**Directions:** All of the data should be repeated exactly; pictures are not part of the copy.

**Information provided:**
====

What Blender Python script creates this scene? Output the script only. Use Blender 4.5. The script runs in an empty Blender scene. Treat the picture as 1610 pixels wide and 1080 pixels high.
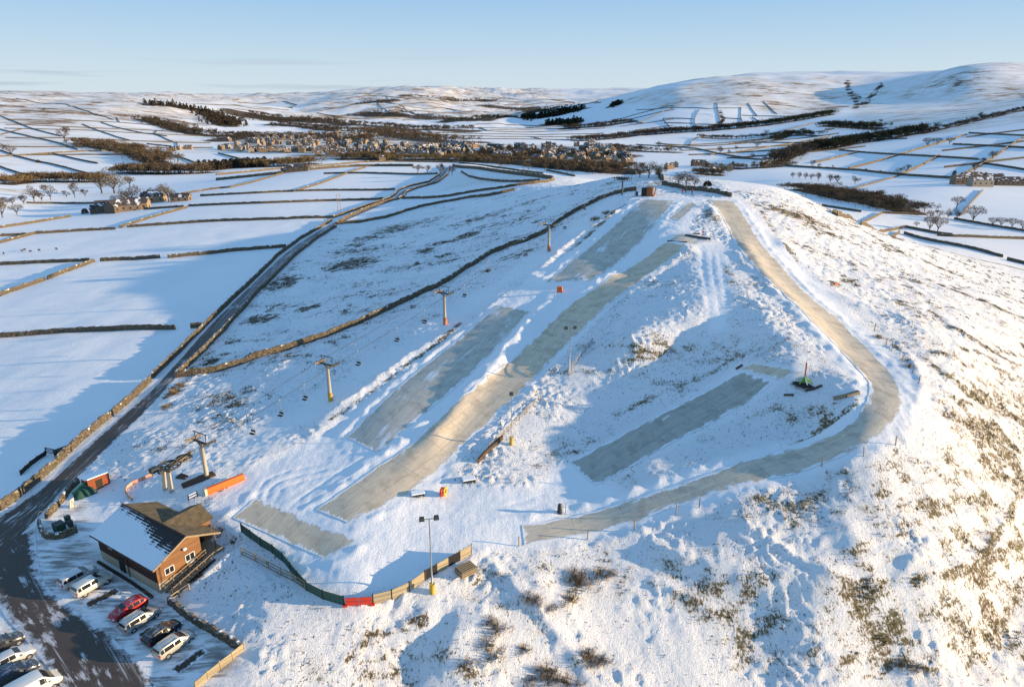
# woodland belts: key, line, half width in m, trees, height, tint, kind, label
B_ = [
 ('a', [(236, 165), (322, 174), (350, 188), (357, 198)], 34, 150, 6, 'twig_dark', 'conifer', 'dark conifer belt high on the left hillside'), ('b', [(228, 189), (263, 200), (312, 212)], 26, 120, 8, 'twig_dark', 'round', 'dark plantation below the conifer belt on the left hillside'), ('c', [(130, 226), (160, 232), (195, 238)], 18, 60, 10, 'twig', 'round', 'brown copse on the lower left hillside'), ('d', [(205, 236), (225, 248), (250, 258)], 16, 75, 13, 'twig', 'round', 'copse running down to the river on the left'),
 ('e', [(47, 285), (100, 286), (155, 286)], 9, 70, 14, 'twig', 'round', 'riverside belt left of the tall golden trees'), ('f', [(200, 272), (260, 274), (325, 272)], 14, 110, 15, 'twig', 'round', 'riverside wood behind the farmstead'), ('g', [(318, 268), (360, 264), (410, 262)], 12, 60, 12, 'twig_dark', 'conifer', 'mixed dark wood left of the field barn'), ('h', [(380, 263), (440, 262), (492, 258)], 10, 90, 12, 'twig_gold', 'round', 'golden belt behind the field barn'),
 ('i', [(330, 214), (400, 212), (345, 222)], 30, 90, 6, 'twig_dark', 'round', 'dark trees above the left end of the village'), ('j', [(540, 251), (580, 250), (620, 248)], 12, 60, 10, 'twig', 'round', 'trees at the lower edge of the village'), ('k', [(590, 252), (680, 251), (760, 254)], 16, 110, 9, 'twig_gold', 'round', 'brown belt beyond the plateau fields'), ('l', [(740, 252), (830, 258), (910, 266), (985, 271)], 22, 150, 11, 'twig', 'round', 'brown belt at the foot of the village, behind the hill'), ('m', [(860, 262), (930, 266), (985, 268)], 16, 90, 11, 'twig', 'round', 'second brown belt behind the hill crest'),
 ('n', [(480, 190), (560, 196), (640, 203), (720, 206)], 60, 170, 6, 'twig_dark', 'round', 'long dark belt across the valley beyond the village'), ('o', [(560, 207), (620, 212), (680, 222), (740, 224)], 40, 150, 8, 'twig', 'round', 'broad brown wood right behind the village'), ('p', [(390, 180), (440, 186), (480, 192)], 90, 150, 5, 'twig_dark', 'round', 'hazy dark wood in the far left valley'), ('q', [(430, 196), (480, 200), (540, 206)], 30, 90, 6, 'twig_dark', 'round', 'dark hedges above the village'),
 ('r', [(700, 192), (760, 189), (800, 185)], 40, 80, 5, 'conifer', 'round', 'dark belt in the far middle valley'), ('s', [(820, 185), (870, 180), (915, 172)], 45, 100, 6, 'conifer', 'conifer', 'dark conifer wood along the far river'), ('t', [(860, 197), (880, 194), (900, 196)], 30, 60, 7, 'conifer', 'conifer', 'dark block of conifers in the middle valley'), ('u', [(890, 203), (930, 200), (990, 192)], 26, 80, 6, 'twig_dark', 'round', 'hedgerow trees in the middle valley'),
 ('v', [(905, 222), (960, 218), (1000, 213)], 14, 90, 7, 'twig_dark', 'round', 'tree belt right of the village'), ('w', [(1000, 213), (1060, 209), (1115, 206), (1140, 203)], 10, 140, 8, 'twig_dark', 'round', 'dark belt below the fields of the round hill'), ('x', [(1139, 204), (1200, 198), (1270, 187), (1310, 180)], 12, 170, 8, 'conifer', 'round', 'dark wooded river bank below the bracken slope'), ('y', [(1220, 257), (1250, 244), (1290, 232)], 7, 90, 14, 'twig_dark', 'round', 'dark wood climbing from the valley hamlet, lower half'), ('z', [(1294, 236), (1340, 227), (1400, 218), (1452, 208)], 9, 170, 14, 'conifer', 'round', 'dark wood climbing from the valley hamlet, upper half'),
 ('aa', [(1294, 198), (1330, 200), (1385, 203)], 12, 90, 8, 'conifer', 'round', 'dark wood edge below the right moor'), ('ab', [(1448, 211), (1520, 194), (1620, 171)], 6, 110, 6, 'twig_dark', 'round', 'thin line of trees along the right slope'), ('ac', [(1264, 299), (1300, 306), (1350, 316), (1400, 326), (1430, 334)], 9, 230, 13, 'twig', 'round', 'brown leafless plantation behind the right shoulder of the hill'), ('ad', [(1100, 216), (1150, 219), (1205, 216), (1260, 208)], 8, 70, 6, 'twig_dark', 'round', 'hedges in the upper middle valley'),
 ('ae', [(1120, 262), (1160, 266), (1215, 263), (1232, 258)], 9, 45, 8, 'twig', 'round', 'garden trees of the valley hamlet'), ('af', [(1100, 273), (1130, 276)], 6, 30, 9, 'twig', 'round', 'brown copse before the valley hamlet'), ('ag', [(640, 151), (700, 156), (770, 158)], 60, 90, 3, 'twig_dark', 'round', 'dark plantation on the central hill'), ('ah', [(560, 165), (600, 160), (620, 158)], 40, 40, 3, 'twig_dark', 'round', 'thin copse on the central hill'), ('ai', [(570, 180), (640, 184), (720, 186)], 60, 80, 4, 'twig_dark', 'round', 'scattered trees at the foot of the central hill'),
 ('aj', [(760, 167), (830, 171), (880, 172)], 60, 80, 4, 'twig_dark', 'round', 'hazy trees on the far middle ridge'), ('ak', [(420, 214), (480, 216), (540, 214), (560, 222)], 40, 130, 6, 'twig_dark', 'round', 'garden trees in the sunny end of the village'), ('al', [(600, 236), (680, 238), (740, 240), (820, 246)], 40, 170, 6, 'twig_dark', 'round', 'garden trees in the middle of the village'), ('am', [(760, 240), (860, 240), (960, 246)], 40, 150, 6, 'twig_dark', 'round', 'garden trees in the shaded end of the village'), ('an', [(960, 232), (1000, 238), (1060, 240)], 14, 50, 7, 'twig_dark', 'round', 'trees beyond the right end of the village'),
 ('ao', [(1345, 172), (1348, 160), (1335, 142), (1330, 130)], 7, 14, 5, 'twig_dark', 'round', 'dark gully scrub on the right moor, left branch'), ('ap', [(1358, 165), (1372, 150), (1388, 132)], 6, 12, 4, 'twig_dark', 'round', 'dark gully scrub on the right moor, right branch'), ('aq', [(960, 168), (975, 163)], 20, 25, 5, 'conifer', 'conifer', 'small dark copse on the shaded side of the round hill'), ('ar', [(0, 290), (30, 288), (50, 286)], 8, 40, 12, 'twig_gold', 'round', 'golden trees at the left edge by the river'), ('as', [(1131, 200), (1137, 190), (1132, 180)], 4, 8, 6, 'twig_dark', 'round', 'trees on the wall of the round hill'),
 ('at', [(1290, 214), (1240, 213), (1215, 222)], 9, 40, 8, 'conifer', 'round', 'dark trees around the upper valley farm')]
import bpy, bmesh, math, random
import numpy as np
from mathutils import Vector, Matrix
random.seed(7); RNG = np.random.default_rng(7)
scn = bpy.context.scene
COL = scn.collection
R = math.radians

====

**Right answer:**
What Blender Python script creates this scene? Output the script only. Use Blender 4.5. The script runs in an empty Blender scene. Treat the picture as 1610 pixels wide and 1080 pixels high.
# woodland belts: key, line, half width in m, trees, height, tint, kind, label
B_ = [
 ('a', [(236, 165), (322, 174), (350, 188), (357, 198)], 34, 150, 6, 'twig_dark', 'conifer', 'dark conifer belt high on the left hillside'), ('b', [(228, 189), (263, 200), (312, 212)], 26, 120, 8, 'twig_dark', 'round', 'dark plantation below the conifer belt on the left hillside'), ('c', [(130, 226), (160, 232), (195, 238)], 18, 60, 10, 'twig', 'round', 'brown copse on the lower left hillside'), ('d', [(205, 236), (225, 248), (250, 258)], 16, 75, 13, 'twig', 'round', 'copse running down to the river on the left'),
 ('e', [(47, 285), (100, 286), (155, 286)], 9, 70, 14, 'twig', 'round', 'riverside belt left of the tall golden trees'), ('f', [(200, 272), (260, 274), (325, 272)], 14, 110, 15, 'twig', 'round', 'riverside wood behind the farmstead'), ('g', [(318, 268), (360, 264), (410, 262)], 12, 60, 12, 'twig_dark', 'conifer', 'mixed dark wood left of the field barn'), ('h', [(380, 263), (440, 262), (492, 258)], 10, 90, 12, 'twig_gold', 'round', 'golden belt behind the field barn'),
 ('i', [(330, 214), (400, 212), (345, 222)], 30, 90, 6, 'twig_dark', 'round', 'dark trees above the left end of the village'), ('j', [(540, 251), (580, 250), (620, 248)], 12, 60, 10, 'twig', 'round', 'trees at the lower edge of the village'), ('k', [(590, 252), (680, 251), (760, 254)], 16, 110, 9, 'twig_gold', 'round', 'brown belt beyond the plateau fields'), ('l', [(740, 252), (830, 258), (910, 266), (985, 271)], 22, 150, 11, 'twig', 'round', 'brown belt at the foot of the village, behind the hill'), ('m', [(860, 262), (930, 266), (985, 268)], 16, 90, 11, 'twig', 'round', 'second brown belt behind the hill crest'),
 ('n', [(480, 190), (560, 196), (640, 203), (720, 206)], 60, 170, 6, 'twig_dark', 'round', 'long dark belt across the valley beyond the village'), ('o', [(560, 207), (620, 212), (680, 222), (740, 224)], 40, 150, 8, 'twig', 'round', 'broad brown wood right behind the village'), ('p', [(390, 180), (440, 186), (480, 192)], 90, 150, 5, 'twig_dark', 'round', 'hazy dark wood in the far left valley'), ('q', [(430, 196), (480, 200), (540, 206)], 30, 90, 6, 'twig_dark', 'round', 'dark hedges above the village'),
 ('r', [(700, 192), (760, 189), (800, 185)], 40, 80, 5, 'conifer', 'round', 'dark belt in the far middle valley'), ('s', [(820, 185), (870, 180), (915, 172)], 45, 100, 6, 'conifer', 'conifer', 'dark conifer wood along the far river'), ('t', [(860, 197), (880, 194), (900, 196)], 30, 60, 7, 'conifer', 'conifer', 'dark block of conifers in the middle valley'), ('u', [(890, 203), (930, 200), (990, 192)], 26, 80, 6, 'twig_dark', 'round', 'hedgerow trees in the middle valley'),
 ('v', [(905, 222), (960, 218), (1000, 213)], 14, 90, 7, 'twig_dark', 'round', 'tree belt right of the village'), ('w', [(1000, 213), (1060, 209), (1115, 206), (1140, 203)], 10, 140, 8, 'twig_dark', 'round', 'dark belt below the fields of the round hill'), ('x', [(1139, 204), (1200, 198), (1270, 187), (1310, 180)], 12, 170, 8, 'conifer', 'round', 'dark wooded river bank below the bracken slope'), ('y', [(1220, 257), (1250, 244), (1290, 232)], 7, 90, 14, 'twig_dark', 'round', 'dark wood climbing from the valley hamlet, lower half'), ('z', [(1294, 236), (1340, 227), (1400, 218), (1452, 208)], 9, 170, 14, 'conifer', 'round', 'dark wood climbing from the valley hamlet, upper half'),
 ('aa', [(1294, 198), (1330, 200), (1385, 203)], 12, 90, 8, 'conifer', 'round', 'dark wood edge below the right moor'), ('ab', [(1448, 211), (1520, 194), (1620, 171)], 6, 110, 6, 'twig_dark', 'round', 'thin line of trees along the right slope'), ('ac', [(1264, 299), (1300, 306), (1350, 316), (1400, 326), (1430, 334)], 9, 230, 13, 'twig', 'round', 'brown leafless plantation behind the right shoulder of the hill'), ('ad', [(1100, 216), (1150, 219), (1205, 216), (1260, 208)], 8, 70, 6, 'twig_dark', 'round', 'hedges in the upper middle valley'),
 ('ae', [(1120, 262), (1160, 266), (1215, 263), (1232, 258)], 9, 45, 8, 'twig', 'round', 'garden trees of the valley hamlet'), ('af', [(1100, 273), (1130, 276)], 6, 30, 9, 'twig', 'round', 'brown copse before the valley hamlet'), ('ag', [(640, 151), (700, 156), (770, 158)], 60, 90, 3, 'twig_dark', 'round', 'dark plantation on the central hill'), ('ah', [(560, 165), (600, 160), (620, 158)], 40, 40, 3, 'twig_dark', 'round', 'thin copse on the central hill'), ('ai', [(570, 180), (640, 184), (720, 186)], 60, 80, 4, 'twig_dark', 'round', 'scattered trees at the foot of the central hill'),
 ('aj', [(760, 167), (830, 171), (880, 172)], 60, 80, 4, 'twig_dark', 'round', 'hazy trees on the far middle ridge'), ('ak', [(420, 214), (480, 216), (540, 214), (560, 222)], 40, 130, 6, 'twig_dark', 'round', 'garden trees in the sunny end of the village'), ('al', [(600, 236), (680, 238), (740, 240), (820, 246)], 40, 170, 6, 'twig_dark', 'round', 'garden trees in the middle of the village'), ('am', [(760, 240), (860, 240), (960, 246)], 40, 150, 6, 'twig_dark', 'round', 'garden trees in the shaded end of the village'), ('an', [(960, 232), (1000, 238), (1060, 240)], 14, 50, 7, 'twig_dark', 'round', 'trees beyond the right end of the village'),
 ('ao', [(1345, 172), (1348, 160), (1335, 142), (1330, 130)], 7, 14, 5, 'twig_dark', 'round', 'dark gully scrub on the right moor, left branch'), ('ap', [(1358, 165), (1372, 150), (1388, 132)], 6, 12, 4, 'twig_dark', 'round', 'dark gully scrub on the right moor, right branch'), ('aq', [(960, 168), (975, 163)], 20, 25, 5, 'conifer', 'conifer', 'small dark copse on the shaded side of the round hill'), ('ar', [(0, 290), (30, 288), (50, 286)], 8, 40, 12, 'twig_gold', 'round', 'golden trees at the left edge by the river'), ('as', [(1131, 200), (1137, 190), (1132, 180)], 4, 8, 6, 'twig_dark', 'round', 'trees on the wall of the round hill'),
 ('at', [(1290, 214), (1240, 213), (1215, 222)], 9, 40, 8, 'conifer', 'round', 'dark trees around the upper valley farm')]
import bpy, bmesh, math, random
import numpy as np
from mathutils import Vector, Matrix
random.seed(7); RNG = np.random.default_rng(7)
scn = bpy.context.scene
COL = scn.collection
R = math.radians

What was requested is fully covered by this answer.